In 1986, President Ronald Reagan signed into law the Immigration Reform and Control Act, granting amnesty to undocumented immigrants who had entered the United States before 1982. Among them was my father.

In enacting the law, Reagan’s doctrine fell within an American tradition of common sense immigration reform. He was not the first to embark on such an endeavor: In 1892, President Benjamin Harrison ordered the construction of the first federal immigration station on Ellis Island, paving the way for economic immigrants from Europe to enter the New World. In 1966, in the midst of the Cold War, President Lyndon Johnson signed into law the Cuban Adjustment Act, granting Cuban nationals legal pathways to permanent residency in the United States.

Yet there is also a competing American tradition of immigration control, at once ineffective and inhumane. In 1942, President Franklin D. Roosevelt ordered the establishment of ten internment camps across the United States to relocate Japanese-Americans and Japanese nationals. In 1991, President George H. W. Bush ordered the construction of makeshift holding centers in Guantanamo Bay to detain intersected Haitian asylum-seekers. Beginning in 2014, President Barack Obama ordered the construction of “child care” facilities and shelters to infinitely detain Central American asylum-seeking children. In January 2017, the U.S. Border Patrol began denying entry to Central American families legally seeking asylum on America’s southern border.

Yesterday, President Donald J. Trump ordered the construction of a wall along the border America shares with my home country. He also ordered the defunding of American sanctuary cities and is expected to bar all refugees for at least 120 days. In addition, he will almost certainly ban refugees and immigrants on the basis of their religion and nationality — indefinitely.

With these actions, President Trump is acting not in the tradition of Ellis Island or Reagan’s legacy, but in the tradition of unfounded paranoia in the face of fear. He forgets that his very own mother and current wife immigrated to the United States. He dishonors the inscription on the Statute of Liberty: “Give me your tired, your poor, your huddled masses yearning to breathe free.” He disgraces America’s commitment to freedom of religion as reflected in the First Amendment and fails to uphold the United States Refugee Act of 1980 and the Refugee Convention of 1951.

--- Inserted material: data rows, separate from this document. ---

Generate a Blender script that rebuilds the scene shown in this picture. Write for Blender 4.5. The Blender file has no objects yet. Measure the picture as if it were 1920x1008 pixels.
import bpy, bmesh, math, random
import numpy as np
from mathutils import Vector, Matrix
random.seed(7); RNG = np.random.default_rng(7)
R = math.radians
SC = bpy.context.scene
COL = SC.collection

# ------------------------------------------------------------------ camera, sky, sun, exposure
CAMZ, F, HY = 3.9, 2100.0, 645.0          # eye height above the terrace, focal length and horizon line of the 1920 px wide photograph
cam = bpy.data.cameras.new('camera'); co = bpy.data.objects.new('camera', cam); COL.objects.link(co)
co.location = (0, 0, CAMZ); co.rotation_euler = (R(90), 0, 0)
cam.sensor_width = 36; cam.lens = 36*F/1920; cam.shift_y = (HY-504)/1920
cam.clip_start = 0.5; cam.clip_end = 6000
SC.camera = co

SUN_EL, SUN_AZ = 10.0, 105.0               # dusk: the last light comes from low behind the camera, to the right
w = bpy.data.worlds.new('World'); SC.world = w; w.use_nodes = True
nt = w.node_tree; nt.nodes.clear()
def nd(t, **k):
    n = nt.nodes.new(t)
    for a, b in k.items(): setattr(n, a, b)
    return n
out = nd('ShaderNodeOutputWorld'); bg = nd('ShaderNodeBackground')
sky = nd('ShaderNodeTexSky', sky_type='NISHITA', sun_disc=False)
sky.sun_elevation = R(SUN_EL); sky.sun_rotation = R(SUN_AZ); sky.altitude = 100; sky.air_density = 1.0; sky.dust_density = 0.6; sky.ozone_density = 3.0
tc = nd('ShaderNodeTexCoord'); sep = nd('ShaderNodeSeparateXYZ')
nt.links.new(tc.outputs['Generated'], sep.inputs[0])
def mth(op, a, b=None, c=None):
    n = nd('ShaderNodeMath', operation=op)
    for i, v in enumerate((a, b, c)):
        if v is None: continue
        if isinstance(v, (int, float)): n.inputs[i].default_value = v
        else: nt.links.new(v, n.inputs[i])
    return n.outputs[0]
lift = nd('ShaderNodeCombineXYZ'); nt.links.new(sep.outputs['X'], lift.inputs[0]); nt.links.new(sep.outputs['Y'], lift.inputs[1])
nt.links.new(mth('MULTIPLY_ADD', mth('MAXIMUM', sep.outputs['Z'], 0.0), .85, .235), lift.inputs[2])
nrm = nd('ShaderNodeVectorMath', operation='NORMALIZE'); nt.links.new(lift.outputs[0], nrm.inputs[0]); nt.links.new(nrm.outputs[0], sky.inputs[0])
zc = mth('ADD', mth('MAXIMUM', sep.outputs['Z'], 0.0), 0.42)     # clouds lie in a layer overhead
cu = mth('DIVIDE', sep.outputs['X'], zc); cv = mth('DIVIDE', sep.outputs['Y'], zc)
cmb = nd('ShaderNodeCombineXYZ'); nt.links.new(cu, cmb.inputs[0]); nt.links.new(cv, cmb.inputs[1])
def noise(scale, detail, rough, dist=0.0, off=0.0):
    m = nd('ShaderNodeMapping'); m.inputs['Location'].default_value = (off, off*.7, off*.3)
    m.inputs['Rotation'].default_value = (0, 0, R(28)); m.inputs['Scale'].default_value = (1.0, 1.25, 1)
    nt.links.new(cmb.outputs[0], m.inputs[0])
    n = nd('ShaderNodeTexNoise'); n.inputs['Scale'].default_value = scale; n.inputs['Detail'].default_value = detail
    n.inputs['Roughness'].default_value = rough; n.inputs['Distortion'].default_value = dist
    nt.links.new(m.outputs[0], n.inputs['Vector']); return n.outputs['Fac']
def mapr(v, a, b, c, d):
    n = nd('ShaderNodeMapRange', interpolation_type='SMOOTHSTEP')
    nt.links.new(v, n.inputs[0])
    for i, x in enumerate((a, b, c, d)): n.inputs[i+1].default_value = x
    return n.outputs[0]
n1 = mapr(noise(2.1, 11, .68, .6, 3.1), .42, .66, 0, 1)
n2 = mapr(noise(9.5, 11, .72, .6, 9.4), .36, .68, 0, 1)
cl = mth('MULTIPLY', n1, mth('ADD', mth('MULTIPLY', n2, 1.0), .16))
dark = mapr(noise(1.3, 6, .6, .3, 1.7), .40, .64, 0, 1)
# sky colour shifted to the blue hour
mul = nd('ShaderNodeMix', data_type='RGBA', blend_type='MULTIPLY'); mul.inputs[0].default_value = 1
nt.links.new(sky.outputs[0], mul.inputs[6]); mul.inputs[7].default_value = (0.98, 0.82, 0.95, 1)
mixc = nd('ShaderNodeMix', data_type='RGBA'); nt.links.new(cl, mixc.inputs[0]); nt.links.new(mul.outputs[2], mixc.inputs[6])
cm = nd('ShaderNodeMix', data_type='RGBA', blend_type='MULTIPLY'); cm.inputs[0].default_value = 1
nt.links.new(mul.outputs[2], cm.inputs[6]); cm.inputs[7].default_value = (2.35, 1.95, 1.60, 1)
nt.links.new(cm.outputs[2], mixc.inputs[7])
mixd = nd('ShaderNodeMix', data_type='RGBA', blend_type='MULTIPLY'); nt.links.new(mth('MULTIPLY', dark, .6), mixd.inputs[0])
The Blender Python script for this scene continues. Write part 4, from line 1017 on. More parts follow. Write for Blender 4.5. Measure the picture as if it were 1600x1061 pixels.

Seeing photo after photo of friends and classmates at the Women’s Marches in New York and DC this weekend filled me with hope and energy that I had lost after last November’s election. For a moment, I imagined that the Trump administration had at least awakened hitherto dormant liberals, global citizens and defenders of human rights and civil liberties. But as President Trump continues to make announcements about what his America is to look like, these same friends and classmates have once again disappeared into their ivory towers.

At the start of 2015, one in eight residents of Greater New Haven was foreign-born, originating from countries in all regions of the world. About half of all immigrants were naturalized U.S. citizens while the other half were legal permanent residents, legal temporary residents or undocumented immigrants. Refugees fall in the second group. In 2016 alone, 530 refugees were resettled in New Haven, most of whom were Muslim and whose families will not be joining the Elm City in the coming years, if Trump proceeds with his expected moratorium on refugee admission. This means that President’s Trump’s latest Executive Orders will have a serious impact on one in eight of our neighbors. Now is the time to come together in New Haven to show support for our immigrant and refugee communities.

One way to show support is to participate in the Integrated Refugee & Immigrant Service’s upcoming Run For Refugees. The run is an annual fundraising 5-kilometer run/walk taking place in East Rock on Sunday, February 5. Another way to support the cause is to write to the White House and your local and state officials, expressing your continued support for immigrants, refugees and the status of New Haven as a sanctuary city. Still another opportunity to show support is to make plans to participate in the Immigrants’ March in DC on Saturday, Apr. 8th.

As a Mexican immigrant myself and president of the Yale Refugee Project, I urge Yalies who are truly committed to defending the rights of their friends, classmates and neighbors to begin acting today.